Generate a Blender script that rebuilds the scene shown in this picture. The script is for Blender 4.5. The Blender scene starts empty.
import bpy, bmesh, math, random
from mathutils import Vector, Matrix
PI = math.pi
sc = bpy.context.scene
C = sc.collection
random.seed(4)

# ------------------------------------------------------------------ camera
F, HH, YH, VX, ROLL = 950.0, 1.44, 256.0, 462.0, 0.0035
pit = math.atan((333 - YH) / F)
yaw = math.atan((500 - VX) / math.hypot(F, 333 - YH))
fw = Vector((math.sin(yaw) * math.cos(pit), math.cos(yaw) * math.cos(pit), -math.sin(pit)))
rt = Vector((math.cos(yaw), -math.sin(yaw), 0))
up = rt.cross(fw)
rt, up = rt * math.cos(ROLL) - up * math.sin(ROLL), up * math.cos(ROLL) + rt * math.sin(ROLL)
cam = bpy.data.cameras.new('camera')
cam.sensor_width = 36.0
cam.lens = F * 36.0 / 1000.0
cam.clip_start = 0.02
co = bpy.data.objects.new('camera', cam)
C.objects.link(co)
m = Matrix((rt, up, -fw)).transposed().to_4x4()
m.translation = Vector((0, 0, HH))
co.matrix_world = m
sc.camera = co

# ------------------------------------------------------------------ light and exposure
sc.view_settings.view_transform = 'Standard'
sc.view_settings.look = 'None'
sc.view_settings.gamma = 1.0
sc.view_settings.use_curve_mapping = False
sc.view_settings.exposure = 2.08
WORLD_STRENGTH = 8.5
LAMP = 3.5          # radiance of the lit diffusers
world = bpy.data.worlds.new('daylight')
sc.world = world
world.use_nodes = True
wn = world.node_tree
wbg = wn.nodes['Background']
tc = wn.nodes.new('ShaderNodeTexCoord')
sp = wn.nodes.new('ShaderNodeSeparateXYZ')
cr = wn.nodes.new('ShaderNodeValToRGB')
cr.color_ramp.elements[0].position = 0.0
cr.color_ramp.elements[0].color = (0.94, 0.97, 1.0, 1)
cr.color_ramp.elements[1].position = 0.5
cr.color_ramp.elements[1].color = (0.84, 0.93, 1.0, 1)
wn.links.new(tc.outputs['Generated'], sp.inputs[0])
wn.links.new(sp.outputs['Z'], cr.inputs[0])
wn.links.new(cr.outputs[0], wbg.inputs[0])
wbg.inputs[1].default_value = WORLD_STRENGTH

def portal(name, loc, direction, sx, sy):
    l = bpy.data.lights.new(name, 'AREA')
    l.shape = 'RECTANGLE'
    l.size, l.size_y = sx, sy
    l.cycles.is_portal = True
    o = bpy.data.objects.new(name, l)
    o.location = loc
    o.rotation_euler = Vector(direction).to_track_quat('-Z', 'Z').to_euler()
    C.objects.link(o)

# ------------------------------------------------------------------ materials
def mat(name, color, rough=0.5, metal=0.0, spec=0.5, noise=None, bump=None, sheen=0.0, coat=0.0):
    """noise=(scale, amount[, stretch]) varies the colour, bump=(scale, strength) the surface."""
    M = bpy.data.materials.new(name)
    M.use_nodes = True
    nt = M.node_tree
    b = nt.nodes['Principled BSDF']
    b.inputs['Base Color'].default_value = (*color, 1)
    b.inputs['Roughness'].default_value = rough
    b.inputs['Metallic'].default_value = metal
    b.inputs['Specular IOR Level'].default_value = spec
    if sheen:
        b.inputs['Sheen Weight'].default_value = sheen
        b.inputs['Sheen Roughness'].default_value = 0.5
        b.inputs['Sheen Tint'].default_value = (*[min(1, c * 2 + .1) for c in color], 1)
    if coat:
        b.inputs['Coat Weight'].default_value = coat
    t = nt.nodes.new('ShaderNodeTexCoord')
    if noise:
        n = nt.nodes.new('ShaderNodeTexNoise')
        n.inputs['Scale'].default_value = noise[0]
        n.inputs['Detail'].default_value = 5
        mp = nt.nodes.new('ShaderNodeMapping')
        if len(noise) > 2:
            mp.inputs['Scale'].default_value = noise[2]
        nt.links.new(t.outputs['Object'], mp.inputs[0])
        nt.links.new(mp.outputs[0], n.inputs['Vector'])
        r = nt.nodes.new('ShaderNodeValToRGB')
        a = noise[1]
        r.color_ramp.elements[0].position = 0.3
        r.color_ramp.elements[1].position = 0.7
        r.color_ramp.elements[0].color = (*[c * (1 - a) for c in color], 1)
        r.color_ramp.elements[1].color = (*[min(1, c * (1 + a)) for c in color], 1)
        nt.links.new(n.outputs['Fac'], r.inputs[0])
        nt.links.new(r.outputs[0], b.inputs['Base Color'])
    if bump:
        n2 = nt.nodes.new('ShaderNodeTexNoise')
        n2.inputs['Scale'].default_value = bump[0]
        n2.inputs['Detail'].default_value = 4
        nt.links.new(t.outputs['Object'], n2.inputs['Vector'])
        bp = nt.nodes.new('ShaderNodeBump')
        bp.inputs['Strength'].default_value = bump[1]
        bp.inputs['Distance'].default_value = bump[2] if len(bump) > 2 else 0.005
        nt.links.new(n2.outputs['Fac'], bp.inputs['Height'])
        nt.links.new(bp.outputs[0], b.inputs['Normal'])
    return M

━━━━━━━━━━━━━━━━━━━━

The data above must be returned in full, exactly as written.

* Exercise response *
Generate a Blender script that rebuilds the scene shown in this picture. The script is for Blender 4.5. The Blender scene starts empty.
import bpy, bmesh, math, random
from mathutils import Vector, Matrix
PI = math.pi
sc = bpy.context.scene
C = sc.collection
random.seed(4)

# ------------------------------------------------------------------ camera
F, HH, YH, VX, ROLL = 950.0, 1.44, 256.0, 462.0, 0.0035
pit = math.atan((333 - YH) / F)
yaw = math.atan((500 - VX) / math.hypot(F, 333 - YH))
fw = Vector((math.sin(yaw) * math.cos(pit), math.cos(yaw) * math.cos(pit), -math.sin(pit)))
rt = Vector((math.cos(yaw), -math.sin(yaw), 0))
up = rt.cross(fw)
rt, up = rt * math.cos(ROLL) - up * math.sin(ROLL), up * math.cos(ROLL) + rt * math.sin(ROLL)
cam = bpy.data.cameras.new('camera')
cam.sensor_width = 36.0
cam.lens = F * 36.0 / 1000.0
cam.clip_start = 0.02
co = bpy.data.objects.new('camera', cam)
C.objects.link(co)
m = Matrix((rt, up, -fw)).transposed().to_4x4()
m.translation = Vector((0, 0, HH))
co.matrix_world = m
sc.camera = co

# ------------------------------------------------------------------ light and exposure
sc.view_settings.view_transform = 'Standard'
sc.view_settings.look = 'None'
sc.view_settings.gamma = 1.0
sc.view_settings.use_curve_mapping = False
sc.view_settings.exposure = 2.08
WORLD_STRENGTH = 8.5
LAMP = 3.5          # radiance of the lit diffusers
world = bpy.data.worlds.new('daylight')
sc.world = world
world.use_nodes = True
wn = world.node_tree
wbg = wn.nodes['Background']
tc = wn.nodes.new('ShaderNodeTexCoord')
sp = wn.nodes.new('ShaderNodeSeparateXYZ')
cr = wn.nodes.new('ShaderNodeValToRGB')
cr.color_ramp.elements[0].position = 0.0
cr.color_ramp.elements[0].color = (0.94, 0.97, 1.0, 1)
cr.color_ramp.elements[1].position = 0.5
cr.color_ramp.elements[1].color = (0.84, 0.93, 1.0, 1)
wn.links.new(tc.outputs['Generated'], sp.inputs[0])
wn.links.new(sp.outputs['Z'], cr.inputs[0])
wn.links.new(cr.outputs[0], wbg.inputs[0])
wbg.inputs[1].default_value = WORLD_STRENGTH

def portal(name, loc, direction, sx, sy):
    l = bpy.data.lights.new(name, 'AREA')
    l.shape = 'RECTANGLE'
    l.size, l.size_y = sx, sy
    l.cycles.is_portal = True
    o = bpy.data.objects.new(name, l)
    o.location = loc
    o.rotation_euler = Vector(direction).to_track_quat('-Z', 'Z').to_euler()
    C.objects.link(o)

# ------------------------------------------------------------------ materials
def mat(name, color, rough=0.5, metal=0.0, spec=0.5, noise=None, bump=None, sheen=0.0, coat=0.0):
    """noise=(scale, amount[, stretch]) varies the colour, bump=(scale, strength) the surface."""
    M = bpy.data.materials.new(name)
    M.use_nodes = True
    nt = M.node_tree
    b = nt.nodes['Principled BSDF']
    b.inputs['Base Color'].default_value = (*color, 1)
    b.inputs['Roughness'].default_value = rough
    b.inputs['Metallic'].default_value = metal
    b.inputs['Specular IOR Level'].default_value = spec
    if sheen:
        b.inputs['Sheen Weight'].default_value = sheen
        b.inputs['Sheen Roughness'].default_value = 0.5
        b.inputs['Sheen Tint'].default_value = (*[min(1, c * 2 + .1) for c in color], 1)
    if coat:
        b.inputs['Coat Weight'].default_value = coat
    t = nt.nodes.new('ShaderNodeTexCoord')
    if noise:
        n = nt.nodes.new('ShaderNodeTexNoise')
        n.inputs['Scale'].default_value = noise[0]
        n.inputs['Detail'].default_value = 5
        mp = nt.nodes.new('ShaderNodeMapping')
        if len(noise) > 2:
            mp.inputs['Scale'].default_value = noise[2]
        nt.links.new(t.outputs['Object'], mp.inputs[0])
        nt.links.new(mp.outputs[0], n.inputs['Vector'])
        r = nt.nodes.new('ShaderNodeValToRGB')
        a = noise[1]
        r.color_ramp.elements[0].position = 0.3
        r.color_ramp.elements[1].position = 0.7
        r.color_ramp.elements[0].color = (*[c * (1 - a) for c in color], 1)
        r.color_ramp.elements[1].color = (*[min(1, c * (1 + a)) for c in color], 1)
        nt.links.new(n.outputs['Fac'], r.inputs[0])
        nt.links.new(r.outputs[0], b.inputs['Base Color'])
    if bump:
        n2 = nt.nodes.new('ShaderNodeTexNoise')
        n2.inputs['Scale'].default_value = bump[0]
        n2.inputs['Detail'].default_value = 4
        nt.links.new(t.outputs['Object'], n2.inputs['Vector'])
        bp = nt.nodes.new('ShaderNodeBump')
        bp.inputs['Strength'].default_value = bump[1]
        bp.inputs['Distance'].default_value = bump[2] if len(bump) > 2 else 0.005
        nt.links.new(n2.outputs['Fac'], bp.inputs['Height'])
        nt.links.new(bp.outputs[0], b.inputs['Normal'])
    return M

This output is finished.